R&C: What attracted you to the industry?

Soderstrom: I came from a liberal arts background. My father was the Headmaster of the Stony Brook School in beautiful Long Island, New York. I grew up on the campus – my friends were all children of the faculty and staff, who were constantly teaching and challenging us. Along with the classics, we were taught how to think and write, how to organise an argument, and how to articulate a position. Very early on in my career it became apparent that the IT industry needed more people like me – and they were hiring us. I lucked into the IT industry, this amazing revolutionary sector that changed the world, and which continues to do so.

R&C: What has kept you in the industry and continues to motivate you?

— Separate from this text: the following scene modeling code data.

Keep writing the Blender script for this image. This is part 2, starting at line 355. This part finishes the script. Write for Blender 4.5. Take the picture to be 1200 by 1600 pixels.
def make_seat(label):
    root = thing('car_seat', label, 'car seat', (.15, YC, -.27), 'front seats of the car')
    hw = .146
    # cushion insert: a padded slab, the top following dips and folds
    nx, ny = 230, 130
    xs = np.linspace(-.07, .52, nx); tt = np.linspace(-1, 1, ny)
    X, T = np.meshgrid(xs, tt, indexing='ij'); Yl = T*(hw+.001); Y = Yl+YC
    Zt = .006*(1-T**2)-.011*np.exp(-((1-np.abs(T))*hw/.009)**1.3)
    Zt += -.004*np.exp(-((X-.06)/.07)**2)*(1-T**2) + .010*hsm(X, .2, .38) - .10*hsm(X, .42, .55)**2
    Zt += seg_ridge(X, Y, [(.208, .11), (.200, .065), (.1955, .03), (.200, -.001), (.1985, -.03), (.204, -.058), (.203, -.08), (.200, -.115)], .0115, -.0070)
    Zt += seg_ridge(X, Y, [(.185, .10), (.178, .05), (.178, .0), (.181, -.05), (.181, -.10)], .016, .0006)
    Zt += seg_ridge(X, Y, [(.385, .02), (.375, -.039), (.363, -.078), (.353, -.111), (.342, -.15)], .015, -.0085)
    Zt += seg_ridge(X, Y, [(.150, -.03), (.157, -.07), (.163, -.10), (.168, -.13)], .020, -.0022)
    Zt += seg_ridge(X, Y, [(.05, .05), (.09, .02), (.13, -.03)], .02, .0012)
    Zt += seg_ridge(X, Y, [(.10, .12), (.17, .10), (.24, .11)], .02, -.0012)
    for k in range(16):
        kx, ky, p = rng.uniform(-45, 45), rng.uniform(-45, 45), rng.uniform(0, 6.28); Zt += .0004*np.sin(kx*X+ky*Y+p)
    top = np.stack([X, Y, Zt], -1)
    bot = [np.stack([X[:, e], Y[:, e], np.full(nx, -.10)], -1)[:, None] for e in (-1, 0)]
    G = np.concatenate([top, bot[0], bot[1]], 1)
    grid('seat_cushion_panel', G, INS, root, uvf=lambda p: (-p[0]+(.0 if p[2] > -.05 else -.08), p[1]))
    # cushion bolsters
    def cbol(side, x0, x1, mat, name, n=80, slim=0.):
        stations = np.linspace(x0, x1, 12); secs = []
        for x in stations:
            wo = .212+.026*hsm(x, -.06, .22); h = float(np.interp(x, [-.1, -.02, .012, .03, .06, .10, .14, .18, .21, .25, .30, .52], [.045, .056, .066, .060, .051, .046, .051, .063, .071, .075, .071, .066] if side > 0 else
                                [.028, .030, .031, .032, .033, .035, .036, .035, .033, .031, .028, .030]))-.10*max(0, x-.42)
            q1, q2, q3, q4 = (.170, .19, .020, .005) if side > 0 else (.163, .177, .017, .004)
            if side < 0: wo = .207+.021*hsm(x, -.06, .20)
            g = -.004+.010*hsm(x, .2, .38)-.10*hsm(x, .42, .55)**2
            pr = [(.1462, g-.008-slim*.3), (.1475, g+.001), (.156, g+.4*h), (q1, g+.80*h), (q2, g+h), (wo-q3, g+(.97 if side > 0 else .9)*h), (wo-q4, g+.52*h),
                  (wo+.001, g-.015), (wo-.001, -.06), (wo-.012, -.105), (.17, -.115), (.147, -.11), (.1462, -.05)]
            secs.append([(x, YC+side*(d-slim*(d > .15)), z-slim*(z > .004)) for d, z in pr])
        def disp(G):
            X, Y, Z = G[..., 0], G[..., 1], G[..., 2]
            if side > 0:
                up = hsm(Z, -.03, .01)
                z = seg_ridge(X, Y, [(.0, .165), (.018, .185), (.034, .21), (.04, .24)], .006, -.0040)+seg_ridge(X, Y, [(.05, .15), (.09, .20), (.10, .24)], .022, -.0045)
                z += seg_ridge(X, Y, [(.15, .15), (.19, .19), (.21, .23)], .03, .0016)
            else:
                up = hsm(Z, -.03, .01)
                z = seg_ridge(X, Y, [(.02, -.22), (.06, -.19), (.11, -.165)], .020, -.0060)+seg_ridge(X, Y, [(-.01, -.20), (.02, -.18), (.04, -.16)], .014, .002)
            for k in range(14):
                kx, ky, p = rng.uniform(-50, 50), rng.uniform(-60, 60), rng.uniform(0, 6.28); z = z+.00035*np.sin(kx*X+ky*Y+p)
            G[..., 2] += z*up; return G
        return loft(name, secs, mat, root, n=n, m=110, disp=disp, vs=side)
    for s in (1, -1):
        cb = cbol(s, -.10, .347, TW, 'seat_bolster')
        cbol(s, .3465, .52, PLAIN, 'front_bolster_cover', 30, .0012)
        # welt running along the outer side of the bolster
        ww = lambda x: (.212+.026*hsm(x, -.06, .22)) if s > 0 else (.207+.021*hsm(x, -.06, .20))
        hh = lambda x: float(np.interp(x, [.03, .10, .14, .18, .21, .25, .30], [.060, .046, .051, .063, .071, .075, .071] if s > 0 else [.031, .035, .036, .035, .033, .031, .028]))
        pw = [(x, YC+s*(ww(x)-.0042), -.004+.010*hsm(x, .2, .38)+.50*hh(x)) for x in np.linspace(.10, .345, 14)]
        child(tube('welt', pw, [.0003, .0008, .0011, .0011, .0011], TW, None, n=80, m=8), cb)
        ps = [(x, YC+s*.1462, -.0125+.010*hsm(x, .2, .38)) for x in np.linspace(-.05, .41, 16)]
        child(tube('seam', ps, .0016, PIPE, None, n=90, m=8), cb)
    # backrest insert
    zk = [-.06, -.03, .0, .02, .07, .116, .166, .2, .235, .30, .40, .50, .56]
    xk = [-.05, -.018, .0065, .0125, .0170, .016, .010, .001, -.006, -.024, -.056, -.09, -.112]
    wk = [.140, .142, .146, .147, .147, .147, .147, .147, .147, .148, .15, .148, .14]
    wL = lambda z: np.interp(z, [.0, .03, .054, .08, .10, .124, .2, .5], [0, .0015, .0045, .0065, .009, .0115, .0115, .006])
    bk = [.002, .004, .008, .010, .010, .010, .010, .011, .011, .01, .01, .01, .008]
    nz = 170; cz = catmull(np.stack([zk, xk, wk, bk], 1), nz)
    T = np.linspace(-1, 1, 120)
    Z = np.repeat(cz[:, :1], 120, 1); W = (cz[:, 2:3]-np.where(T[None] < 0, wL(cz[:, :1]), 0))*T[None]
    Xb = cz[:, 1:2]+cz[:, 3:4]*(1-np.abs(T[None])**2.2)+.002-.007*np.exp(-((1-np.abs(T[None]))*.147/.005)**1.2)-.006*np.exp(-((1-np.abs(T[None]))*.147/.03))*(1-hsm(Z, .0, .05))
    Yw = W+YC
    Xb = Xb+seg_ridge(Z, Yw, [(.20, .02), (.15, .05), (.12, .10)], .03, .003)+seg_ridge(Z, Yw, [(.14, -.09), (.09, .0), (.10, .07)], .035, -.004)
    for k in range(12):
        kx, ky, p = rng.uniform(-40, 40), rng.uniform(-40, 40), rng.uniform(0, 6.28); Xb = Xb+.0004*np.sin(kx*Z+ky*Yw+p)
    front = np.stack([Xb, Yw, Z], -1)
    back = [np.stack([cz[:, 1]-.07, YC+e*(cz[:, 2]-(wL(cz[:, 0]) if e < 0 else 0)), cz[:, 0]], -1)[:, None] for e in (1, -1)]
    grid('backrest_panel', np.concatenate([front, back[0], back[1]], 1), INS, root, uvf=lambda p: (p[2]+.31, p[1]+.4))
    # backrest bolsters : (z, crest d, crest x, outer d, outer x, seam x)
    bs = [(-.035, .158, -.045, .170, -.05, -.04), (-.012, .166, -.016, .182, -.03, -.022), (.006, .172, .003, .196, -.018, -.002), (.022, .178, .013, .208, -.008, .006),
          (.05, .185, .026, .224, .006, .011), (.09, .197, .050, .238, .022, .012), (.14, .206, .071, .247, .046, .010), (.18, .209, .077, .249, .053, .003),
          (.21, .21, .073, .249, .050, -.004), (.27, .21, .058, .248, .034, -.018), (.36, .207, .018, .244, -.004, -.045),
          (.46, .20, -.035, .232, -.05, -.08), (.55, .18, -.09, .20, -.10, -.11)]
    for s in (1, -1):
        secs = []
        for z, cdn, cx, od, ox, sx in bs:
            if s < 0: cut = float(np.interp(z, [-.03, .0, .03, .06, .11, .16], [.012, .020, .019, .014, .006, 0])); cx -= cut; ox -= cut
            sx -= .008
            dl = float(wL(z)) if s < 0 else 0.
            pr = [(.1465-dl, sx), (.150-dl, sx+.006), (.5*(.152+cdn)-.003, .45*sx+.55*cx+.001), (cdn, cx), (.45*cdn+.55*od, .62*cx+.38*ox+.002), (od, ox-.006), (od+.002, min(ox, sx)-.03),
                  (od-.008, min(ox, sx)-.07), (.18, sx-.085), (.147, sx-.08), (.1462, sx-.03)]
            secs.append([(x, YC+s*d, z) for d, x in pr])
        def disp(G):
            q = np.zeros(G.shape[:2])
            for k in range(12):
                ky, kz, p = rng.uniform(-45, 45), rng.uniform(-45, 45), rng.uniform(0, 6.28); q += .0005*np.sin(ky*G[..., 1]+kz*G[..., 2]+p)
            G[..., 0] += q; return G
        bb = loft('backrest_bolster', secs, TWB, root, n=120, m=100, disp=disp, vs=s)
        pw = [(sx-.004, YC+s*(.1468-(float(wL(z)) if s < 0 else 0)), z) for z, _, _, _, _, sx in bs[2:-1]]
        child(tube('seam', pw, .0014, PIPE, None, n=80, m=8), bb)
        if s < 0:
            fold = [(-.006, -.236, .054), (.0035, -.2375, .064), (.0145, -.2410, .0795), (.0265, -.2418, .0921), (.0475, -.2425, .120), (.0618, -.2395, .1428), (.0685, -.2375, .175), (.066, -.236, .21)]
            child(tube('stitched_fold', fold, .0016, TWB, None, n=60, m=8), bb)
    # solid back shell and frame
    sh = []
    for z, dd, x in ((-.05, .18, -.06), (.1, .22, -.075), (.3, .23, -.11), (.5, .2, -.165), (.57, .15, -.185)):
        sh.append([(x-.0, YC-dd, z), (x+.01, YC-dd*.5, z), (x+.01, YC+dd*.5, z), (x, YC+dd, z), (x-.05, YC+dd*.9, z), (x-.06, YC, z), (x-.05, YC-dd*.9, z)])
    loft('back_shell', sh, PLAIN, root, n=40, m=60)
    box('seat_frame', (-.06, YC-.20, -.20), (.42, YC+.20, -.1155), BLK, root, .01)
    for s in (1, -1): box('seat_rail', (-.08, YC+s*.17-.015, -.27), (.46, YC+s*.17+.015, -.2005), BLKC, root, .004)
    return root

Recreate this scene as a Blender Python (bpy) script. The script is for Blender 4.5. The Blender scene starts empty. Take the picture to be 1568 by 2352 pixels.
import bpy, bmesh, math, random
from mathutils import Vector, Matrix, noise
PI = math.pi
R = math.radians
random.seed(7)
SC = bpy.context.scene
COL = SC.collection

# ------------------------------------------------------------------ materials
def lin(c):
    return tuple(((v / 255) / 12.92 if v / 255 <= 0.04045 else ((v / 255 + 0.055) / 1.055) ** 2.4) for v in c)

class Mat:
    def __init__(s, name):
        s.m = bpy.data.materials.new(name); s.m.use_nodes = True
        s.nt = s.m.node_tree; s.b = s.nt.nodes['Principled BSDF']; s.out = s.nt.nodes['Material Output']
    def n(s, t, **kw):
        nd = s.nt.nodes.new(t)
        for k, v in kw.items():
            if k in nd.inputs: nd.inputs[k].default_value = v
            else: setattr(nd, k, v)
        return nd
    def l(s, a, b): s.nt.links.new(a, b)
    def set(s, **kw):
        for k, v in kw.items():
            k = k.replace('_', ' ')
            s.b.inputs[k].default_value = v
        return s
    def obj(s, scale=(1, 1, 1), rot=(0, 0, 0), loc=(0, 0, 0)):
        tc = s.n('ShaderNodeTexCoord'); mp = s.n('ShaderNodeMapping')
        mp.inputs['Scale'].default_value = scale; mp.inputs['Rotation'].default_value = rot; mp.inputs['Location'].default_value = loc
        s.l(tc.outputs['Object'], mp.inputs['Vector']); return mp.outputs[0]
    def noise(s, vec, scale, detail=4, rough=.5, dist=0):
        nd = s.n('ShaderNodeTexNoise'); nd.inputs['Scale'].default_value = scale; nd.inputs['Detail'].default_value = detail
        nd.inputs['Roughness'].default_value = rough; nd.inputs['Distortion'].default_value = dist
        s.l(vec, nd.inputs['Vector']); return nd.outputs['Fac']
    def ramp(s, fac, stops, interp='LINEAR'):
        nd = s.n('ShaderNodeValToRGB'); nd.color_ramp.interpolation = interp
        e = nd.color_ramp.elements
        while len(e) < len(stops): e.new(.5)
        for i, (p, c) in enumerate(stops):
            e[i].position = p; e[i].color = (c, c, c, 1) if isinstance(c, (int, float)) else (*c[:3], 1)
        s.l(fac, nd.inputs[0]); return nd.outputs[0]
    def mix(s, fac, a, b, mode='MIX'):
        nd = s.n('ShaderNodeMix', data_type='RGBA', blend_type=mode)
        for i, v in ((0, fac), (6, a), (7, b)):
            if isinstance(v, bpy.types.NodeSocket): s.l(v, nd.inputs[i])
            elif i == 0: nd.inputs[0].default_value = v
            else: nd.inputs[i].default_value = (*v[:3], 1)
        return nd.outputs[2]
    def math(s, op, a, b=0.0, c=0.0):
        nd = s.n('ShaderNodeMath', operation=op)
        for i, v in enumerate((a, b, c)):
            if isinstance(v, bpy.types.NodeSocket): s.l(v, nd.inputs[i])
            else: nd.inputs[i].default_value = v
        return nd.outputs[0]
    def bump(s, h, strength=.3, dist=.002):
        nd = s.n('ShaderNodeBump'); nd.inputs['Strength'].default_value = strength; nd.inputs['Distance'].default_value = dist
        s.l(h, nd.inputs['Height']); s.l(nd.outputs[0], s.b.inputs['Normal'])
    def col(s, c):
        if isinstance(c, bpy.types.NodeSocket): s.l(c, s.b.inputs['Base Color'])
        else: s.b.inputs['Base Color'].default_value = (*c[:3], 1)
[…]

Soderstrom: I’ve been working in cyber security since before most people had ever heard the term. I was asked to build up a security practice within our Hewlett Packard Enterprise (HPE) public sector business. I named it the cyber security practice. What was going on was different than traditional IT security. To educate myself, I talked with our ‘ninjas’; these people really understood how cyber space worked, and how to move around in it undetected. Then I talked with colleagues who understood intelligence gathering; they really knew tradecraft. When I got the geeks and the spooks together, we had the most fascinating conversations, however I quickly realised that they weren’t really speaking the same language, and it certainly wasn’t business language. I joke that my role was explaining cyber security in a language even an executive could understand. Once we had a common definition, language and taxonomy, we could really understand the business... and how to grow it.